◆ Written problem:
Repeat each line word for word.

>> START

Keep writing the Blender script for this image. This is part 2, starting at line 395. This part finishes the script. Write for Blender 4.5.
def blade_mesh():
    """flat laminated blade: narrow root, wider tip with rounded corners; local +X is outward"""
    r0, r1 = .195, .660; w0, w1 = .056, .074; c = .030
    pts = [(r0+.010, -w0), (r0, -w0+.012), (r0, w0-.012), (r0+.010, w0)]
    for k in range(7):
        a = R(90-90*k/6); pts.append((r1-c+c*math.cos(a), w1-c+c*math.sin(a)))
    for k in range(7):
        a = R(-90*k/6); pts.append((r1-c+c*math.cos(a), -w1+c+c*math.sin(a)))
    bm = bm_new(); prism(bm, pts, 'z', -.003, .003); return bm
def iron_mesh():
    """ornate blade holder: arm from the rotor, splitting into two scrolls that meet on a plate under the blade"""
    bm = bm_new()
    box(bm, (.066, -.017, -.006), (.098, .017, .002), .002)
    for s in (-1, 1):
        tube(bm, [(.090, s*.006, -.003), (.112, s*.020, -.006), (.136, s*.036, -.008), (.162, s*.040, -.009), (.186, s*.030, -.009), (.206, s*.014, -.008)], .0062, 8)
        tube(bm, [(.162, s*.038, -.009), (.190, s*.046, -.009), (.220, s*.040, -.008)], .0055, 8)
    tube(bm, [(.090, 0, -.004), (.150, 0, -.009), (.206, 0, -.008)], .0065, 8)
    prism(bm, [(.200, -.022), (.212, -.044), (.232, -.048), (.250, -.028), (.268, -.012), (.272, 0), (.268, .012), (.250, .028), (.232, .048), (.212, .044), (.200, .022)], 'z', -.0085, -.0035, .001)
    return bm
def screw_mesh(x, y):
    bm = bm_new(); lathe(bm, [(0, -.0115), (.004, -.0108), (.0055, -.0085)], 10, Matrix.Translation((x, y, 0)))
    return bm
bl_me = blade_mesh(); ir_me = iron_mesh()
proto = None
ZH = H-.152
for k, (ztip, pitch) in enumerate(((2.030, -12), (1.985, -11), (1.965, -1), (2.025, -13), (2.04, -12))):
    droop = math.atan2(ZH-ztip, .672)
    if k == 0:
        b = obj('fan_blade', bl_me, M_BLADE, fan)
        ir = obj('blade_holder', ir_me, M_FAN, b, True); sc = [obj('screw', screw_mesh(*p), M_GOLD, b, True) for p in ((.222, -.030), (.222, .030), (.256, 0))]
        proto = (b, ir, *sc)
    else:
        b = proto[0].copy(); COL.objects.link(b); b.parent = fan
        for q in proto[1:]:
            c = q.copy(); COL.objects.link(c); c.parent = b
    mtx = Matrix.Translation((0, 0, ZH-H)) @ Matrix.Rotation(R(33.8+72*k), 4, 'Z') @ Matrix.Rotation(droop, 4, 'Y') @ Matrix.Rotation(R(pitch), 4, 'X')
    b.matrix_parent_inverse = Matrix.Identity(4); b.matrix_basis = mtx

>> END

◆ Written response:
Keep writing the Blender script for this image. This is part 2, starting at line 395. This part finishes the script. Write for Blender 4.5.
def blade_mesh():
    """flat laminated blade: narrow root, wider tip with rounded corners; local +X is outward"""
    r0, r1 = .195, .660; w0, w1 = .056, .074; c = .030
    pts = [(r0+.010, -w0), (r0, -w0+.012), (r0, w0-.012), (r0+.010, w0)]
    for k in range(7):
        a = R(90-90*k/6); pts.append((r1-c+c*math.cos(a), w1-c+c*math.sin(a)))
    for k in range(7):
        a = R(-90*k/6); pts.append((r1-c+c*math.cos(a), -w1+c+c*math.sin(a)))
    bm = bm_new(); prism(bm, pts, 'z', -.003, .003); return bm
def iron_mesh():
    """ornate blade holder: arm from the rotor, splitting into two scrolls that meet on a plate under the blade"""
    bm = bm_new()
    box(bm, (.066, -.017, -.006), (.098, .017, .002), .002)
    for s in (-1, 1):
        tube(bm, [(.090, s*.006, -.003), (.112, s*.020, -.006), (.136, s*.036, -.008), (.162, s*.040, -.009), (.186, s*.030, -.009), (.206, s*.014, -.008)], .0062, 8)
        tube(bm, [(.162, s*.038, -.009), (.190, s*.046, -.009), (.220, s*.040, -.008)], .0055, 8)
    tube(bm, [(.090, 0, -.004), (.150, 0, -.009), (.206, 0, -.008)], .0065, 8)
    prism(bm, [(.200, -.022), (.212, -.044), (.232, -.048), (.250, -.028), (.268, -.012), (.272, 0), (.268, .012), (.250, .028), (.232, .048), (.212, .044), (.200, .022)], 'z', -.0085, -.0035, .001)
    return bm
def screw_mesh(x, y):
    bm = bm_new(); lathe(bm, [(0, -.0115), (.004, -.0108), (.0055, -.0085)], 10, Matrix.Translation((x, y, 0)))
    return bm
bl_me = blade_mesh(); ir_me = iron_mesh()
proto = None
ZH = H-.152
for k, (ztip, pitch) in enumerate(((2.030, -12), (1.985, -11), (1.965, -1), (2.025, -13), (2.04, -12))):
    droop = math.atan2(ZH-ztip, .672)
    if k == 0:
        b = obj('fan_blade', bl_me, M_BLADE, fan)
        ir = obj('blade_holder', ir_me, M_FAN, b, True); sc = [obj('screw', screw_mesh(*p), M_GOLD, b, True) for p in ((.222, -.030), (.222, .030), (.256, 0))]
        proto = (b, ir, *sc)
    else:
        b = proto[0].copy(); COL.objects.link(b); b.parent = fan
        for q in proto[1:]:
            c = q.copy(); COL.objects.link(c); c.parent = b
    mtx = Matrix.Translation((0, 0, ZH-H)) @ Matrix.Rotation(R(33.8+72*k), 4, 'Z') @ Matrix.Rotation(droop, 4, 'Y') @ Matrix.Rotation(R(pitch), 4, 'X')
    b.matrix_parent_inverse = Matrix.Identity(4); b.matrix_basis = mtx